*Work to do*. Quote, verbatim, all material below, without pictures.

*Stored data*.
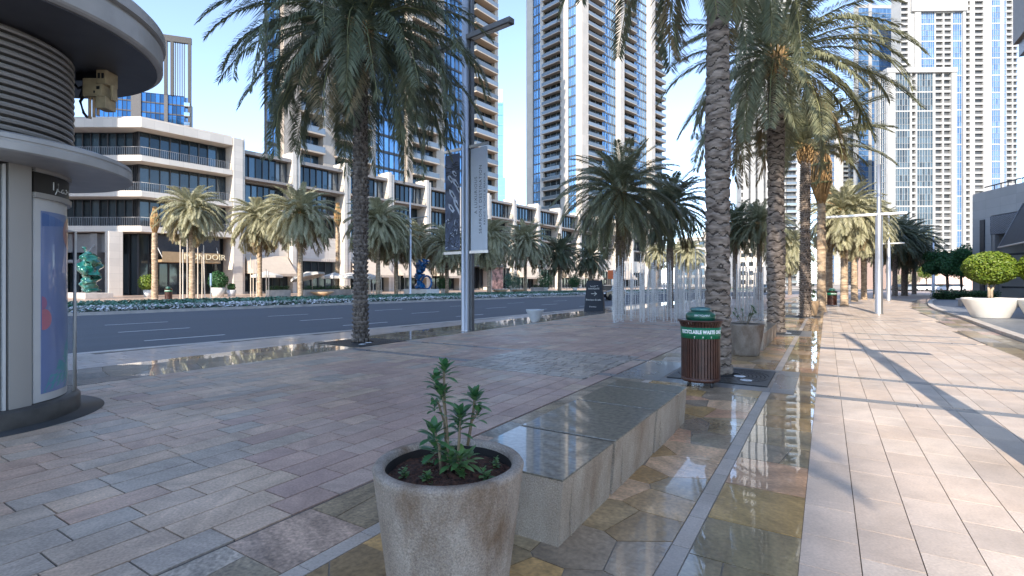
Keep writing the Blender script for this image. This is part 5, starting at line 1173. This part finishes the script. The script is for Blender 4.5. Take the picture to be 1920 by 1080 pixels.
# the tall banner lamp
lx, ly = G(875, 620); bl = thing('banner_lamp', 'tall silver lamp post with two hanging banners and a dark T arm', 'street lamp', (lx, ly, 0), R(-6.5))
mb = MB(); mb.lathe([(.0, 0), (.165, 0), (.165, .02), (.15, .03), (.15, 5.1), (.14, 5.11), (.14, 12.3), (0, 12.32)], 32, c=(.02, -.05)); mb.build('pole', steel, bl)
mb = MB(); mb.box(-.235, -.15, -.02, .12, 0, 6.2); mb.box(.19, .235, -.02, .12, 0, 12); mb.box(-.15, .19, .105, .13, 0.01, 12); mb.build('back_channel', M('dark channel metal', (.16, .165, .175), .4, .5), bl)  # channel in a darker grey metal than the pole
mb = MB(); tt = 1.95; mb.box(-1.7, tt, -.16, .10, 9.62, 9.80); mb.build('arm', M('dark arm metal', (.13, .125, .12), .5, .3), bl, bevel=.02)
mb = MB(); mb.box(-1.6, -.3, -.10, .05, 9.61, 9.618); mb.box(.3, tt - .1, -.10, .05, 9.61, 9.618); mb.build('lamp_lens', MATS['lamp lens'], bl)
for z in (2.56, 6.03):
    mb = MB(); mb.box(-1.0, -.16, -.09, -.04, z, z + .09); mb.build('banner_arm', steel, bl); mb = MB(); mb.box(.2, 1.02, -.09, -.04, z, z + .09); mb.build('banner_arm', steel, bl)
mb = MB(); mb.box(-.94, -.245, -.075, -.065, 2.70, 5.95); bn = mb.build('photo_banner', M('marina photo blue', (.035, .055, .12), .6, var=.75, scale=2.6, col2=(.10, .13, .21), detail=8), bl)
wht = M('banner boats', (.42, .47, .56), .6, var=.3, scale=9); dk = M('banner dark', (.015, .02, .035), .6, var=.5, scale=8)
rr = random.Random(21); mb = MB()
def boat(cx_, cz, l, w_, a, mi=0):
    pts = [(-l, -w_ * .8), (l * .35, -w_), (l, 0), (l * .35, w_), (-l, w_ * .8)]; c, s = math.cos(a), math.sin(a)
    mb.add([(min(-.25, max(-.935, cx_ + x * c - y * s)), -.0765 - .0006 * mi, cz + x * s + y * c) for x, y in pts], [(0, 1, 2, 3, 4)], mi)
for cx_, cz, l, a in ((-.42, 4.95, .28, 2.3), (-.60, 4.6, .24, 2.25), (-.36, 4.2, .38, 2.2), (-.66, 4.15, .2, 2.3), (-.30, 4.75, .16, 2.2), (-.7, 5.15, .18, 2.3), (-.5, 5.3, .14, 2.4)): boat(cx_, cz, l, .055 + l * .1, a, 0); boat(cx_ + .01, cz - .01, l * .5, .03, a, 1)
for k in range(70):
    cx_, cz = rr.uniform(-.92, -.26), 2.8 + 1.0 * rr.random() ** 1.3; boat(cx_, cz, rr.uniform(.05, .13), .015, rr.uniform(0, 3.1), 1 if rr.random() < .75 else 0)
for k in range(26): boat(rr.uniform(-.92, -.26), rr.uniform(5.25, 5.7), rr.uniform(.04, .12), .02, rr.uniform(-.3, .3), 1)
mb.build('marina_picture', [wht, dk], bn)
mb = MB(); mb.box(.26, .98, -.075, -.065, 2.62, 5.99); tb = mb.build('text_banner', M('pale banner cloth', (.46, .50, .56), .7, var=.04), bl)
ink = M('banner ink', (.05, .055, .07), .6)
for s_, size, x, z, sp_ in (('A LUXURIOUS', .17, .54, 4.45, 1.15), ('SEAFRONT DESTINATION', .17, .74, 4.3, 1.15), ('RASHID YACHTS & MARINA', .115, .90, 4.3, 1.2)):
    text(s_, size, ink, tb, Matrix.Translation((x, -.078, z)) @ Matrix.Rotation(R(-90), 4, 'Y') @ Matrix.Rotation(R(90), 4, 'X'), .001, sp_)
fl_ = lamp(*D(769, 61), R(-8), 'far street lamp with a thin T arm in front of the blue sculpture', r=.17, arm=9.3, top=13, al=1.4, ar=3.2, aw=.1)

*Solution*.
Keep writing the Blender script for this image. This is part 5, starting at line 1173. This part finishes the script. The script is for Blender 4.5. Take the picture to be 1920 by 1080 pixels.
# the tall banner lamp
lx, ly = G(875, 620); bl = thing('banner_lamp', 'tall silver lamp post with two hanging banners and a dark T arm', 'street lamp', (lx, ly, 0), R(-6.5))
mb = MB(); mb.lathe([(.0, 0), (.165, 0), (.165, .02), (.15, .03), (.15, 5.1), (.14, 5.11), (.14, 12.3), (0, 12.32)], 32, c=(.02, -.05)); mb.build('pole', steel, bl)
mb = MB(); mb.box(-.235, -.15, -.02, .12, 0, 6.2); mb.box(.19, .235, -.02, .12, 0, 12); mb.box(-.15, .19, .105, .13, 0.01, 12); mb.build('back_channel', M('dark channel metal', (.16, .165, .175), .4, .5), bl)  # channel in a darker grey metal than the pole
mb = MB(); tt = 1.95; mb.box(-1.7, tt, -.16, .10, 9.62, 9.80); mb.build('arm', M('dark arm metal', (.13, .125, .12), .5, .3), bl, bevel=.02)
mb = MB(); mb.box(-1.6, -.3, -.10, .05, 9.61, 9.618); mb.box(.3, tt - .1, -.10, .05, 9.61, 9.618); mb.build('lamp_lens', MATS['lamp lens'], bl)
for z in (2.56, 6.03):
    mb = MB(); mb.box(-1.0, -.16, -.09, -.04, z, z + .09); mb.build('banner_arm', steel, bl); mb = MB(); mb.box(.2, 1.02, -.09, -.04, z, z + .09); mb.build('banner_arm', steel, bl)
mb = MB(); mb.box(-.94, -.245, -.075, -.065, 2.70, 5.95); bn = mb.build('photo_banner', M('marina photo blue', (.035, .055, .12), .6, var=.75, scale=2.6, col2=(.10, .13, .21), detail=8), bl)
wht = M('banner boats', (.42, .47, .56), .6, var=.3, scale=9); dk = M('banner dark', (.015, .02, .035), .6, var=.5, scale=8)
rr = random.Random(21); mb = MB()
def boat(cx_, cz, l, w_, a, mi=0):
    pts = [(-l, -w_ * .8), (l * .35, -w_), (l, 0), (l * .35, w_), (-l, w_ * .8)]; c, s = math.cos(a), math.sin(a)
    mb.add([(min(-.25, max(-.935, cx_ + x * c - y * s)), -.0765 - .0006 * mi, cz + x * s + y * c) for x, y in pts], [(0, 1, 2, 3, 4)], mi)
for cx_, cz, l, a in ((-.42, 4.95, .28, 2.3), (-.60, 4.6, .24, 2.25), (-.36, 4.2, .38, 2.2), (-.66, 4.15, .2, 2.3), (-.30, 4.75, .16, 2.2), (-.7, 5.15, .18, 2.3), (-.5, 5.3, .14, 2.4)): boat(cx_, cz, l, .055 + l * .1, a, 0); boat(cx_ + .01, cz - .01, l * .5, .03, a, 1)
for k in range(70):
    cx_, cz = rr.uniform(-.92, -.26), 2.8 + 1.0 * rr.random() ** 1.3; boat(cx_, cz, rr.uniform(.05, .13), .015, rr.uniform(0, 3.1), 1 if rr.random() < .75 else 0)
for k in range(26): boat(rr.uniform(-.92, -.26), rr.uniform(5.25, 5.7), rr.uniform(.04, .12), .02, rr.uniform(-.3, .3), 1)
mb.build('marina_picture', [wht, dk], bn)
mb = MB(); mb.box(.26, .98, -.075, -.065, 2.62, 5.99); tb = mb.build('text_banner', M('pale banner cloth', (.46, .50, .56), .7, var=.04), bl)
ink = M('banner ink', (.05, .055, .07), .6)
for s_, size, x, z, sp_ in (('A LUXURIOUS', .17, .54, 4.45, 1.15), ('SEAFRONT DESTINATION', .17, .74, 4.3, 1.15), ('RASHID YACHTS & MARINA', .115, .90, 4.3, 1.2)):
    text(s_, size, ink, tb, Matrix.Translation((x, -.078, z)) @ Matrix.Rotation(R(-90), 4, 'Y') @ Matrix.Rotation(R(90), 4, 'X'), .001, sp_)
fl_ = lamp(*D(769, 61), R(-8), 'far street lamp with a thin T arm in front of the blue sculpture', r=.17, arm=9.3, top=13, al=1.4, ar=3.2, aw=.1)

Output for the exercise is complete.